Through the Valley of the Nest of Spiders

Through-The-Valley-of-the-Nest-of-Spiders

This is the abstract is for a presentation that I will be giving at the upcoming “Navigating Normativity” Queer Studies Conference at the University of North Carolina-Asheville.  I’m posting this version even though I’ve modified the talk a bit since this abstract was submitted.  This is a work in progress that I will also be presenting at another conference soon, so I’ll be posting more about it later.

I’m kicking myself for having added yet another project into the middle of a busy and quite stressful month, but I have absolutely no arguments with reading, thinking through, and talking about this fascinating novel again.

“The Splendor and the Misery: Reading the Body in Samuel Delany’s Through the Valley of the Nest of Spiders.”   

The Splendor and Misery of Bodies, of Cities, was the proposed title of a sequel to Samuel R. Delany’s popular 1984 science fiction novel Stars in My Pocket Like Grains of Sand, a sequel which thus far has never materialized. (The unpublished, perhaps non-existent, book is legendary among devoted Delany fans.)  Inspired by the title of that mythic text, I’d like to explore “the splendor and misery of bodies” in Samuel R. Delany’s writing, particularly in his 804 page pornographic novel Through the Valley of the Nest of Spiders, published in 2012. Like other Delany novels, Through the Valley of the Nest of Spiders is full of coarse talk about the body. Delany’s writings are often filled with anecdotes about his own sexual experiences with a variety of people whose bodies fall outside of heterosexual norms, and outside of certain normative gay beauty ideals (of youth, thinness, whiteness, symmetry, ability).  The characters represented in his fiction span a broad range of races, nationalities, ages, sizes, genders and abilities. Through the Valley of the Nest of Spiders is full of provocative depictions of race and sexuality, and the characters in the novel often talk about and pursue their desires for racial difference, and use racial epithets as a part of sexual play.

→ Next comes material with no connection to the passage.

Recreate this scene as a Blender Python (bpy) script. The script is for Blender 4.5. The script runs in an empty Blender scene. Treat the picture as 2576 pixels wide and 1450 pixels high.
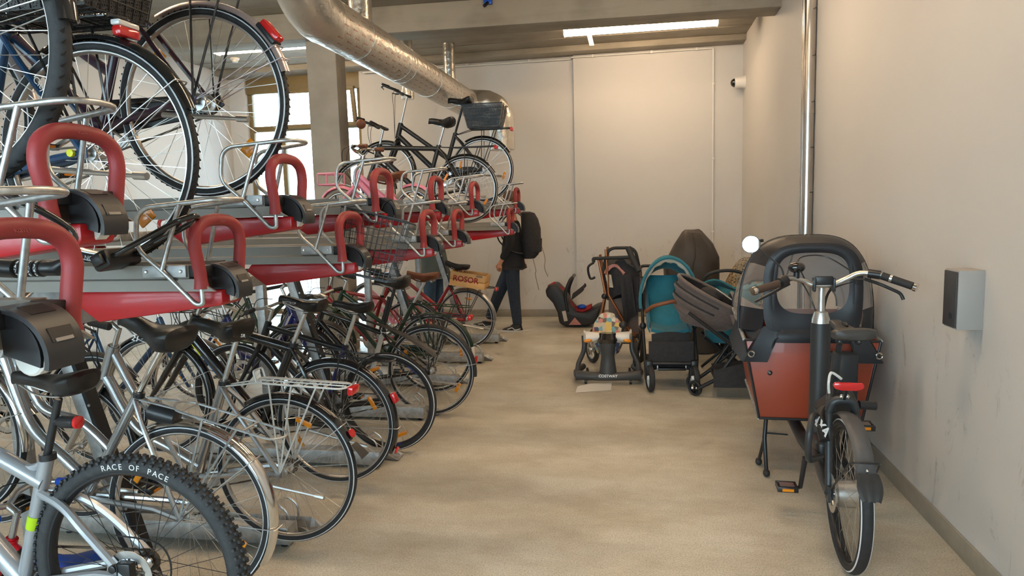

One way in which this novel diverges from his prior body of work is that it is not set in the city, but in the rural American South, among a small community in Georgia comprised of black gay men and their admirers known as The Dump, a community founded and organized by a black gay millionaire named Robert Kyle III.  In this presentation I will explore the way that Delany writes about the philosophy of embodiment and the utopian/anti-utopian/dystopian/heterotopian ways of managing and regulating bodies that are depicted and interrogated in his work. Through the Valley of the Nest of Spiders is particularly inventive in Delany’s imagining of a community with formal institutions and services geared toward queer people with active sexual lives, and which provide employment and housing for blue collar gay workers.